The Other Side of Emptiness - Translated by Geshe Michael Roach with Gibson Chang - Paperback
The Other Side of Emptiness - Translated by Geshe Michael Roach with Gibson Chang - Paperback
Translated by Geshe Michael Roach with Gibson Chang
A Commentary on Je Tsongkapa’s “Praise of Dependent Events”
According to the traditional teachings of Buddhism, the most important thing we can accomplish in our entire life is to see emptiness directly.
The emptiness that we see is not some kind of strange black realm. Rather, it is the simple fact that there is nothing in the whole world which does not come to us from how we have treated other people around us.

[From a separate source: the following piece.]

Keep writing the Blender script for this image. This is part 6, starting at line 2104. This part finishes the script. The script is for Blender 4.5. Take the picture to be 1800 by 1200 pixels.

When we do something good or bad to any person, it plants a tiny seed in our mind. When that seed flowers, things that are good or bad happen in our life. Our whole life happens that way.
This means that—if we could just understand how all this seed planting really works—we could have a completely happy life. In theory, we could even overcome death itself.
The fact that nothing in our life doesn’t come from these seeds is what we call “emptiness.” The ancient books of wisdom say that if we could just meet up with this emptiness directly during a good meditation session, this would catapult us to all our goals.
Perhaps the greatest teacher of emptiness in history was the Tibetan lama named Je Tsongkapa (1357-1419). He held the opinion that the surest path to emptiness was a precise understanding of how those mental seeds work.
The book you see here is a famous explanation that Tsongkapa gave of that very subject, in the form of a song of praise to the Buddha for teaching about mental seeds. It comes with an equally famous explanation of the song by the great Tibetan thinker Lama Quicksilver, who lived 1772-1851. The text has been translated by Gibson Chang and Geshe Michael Roach.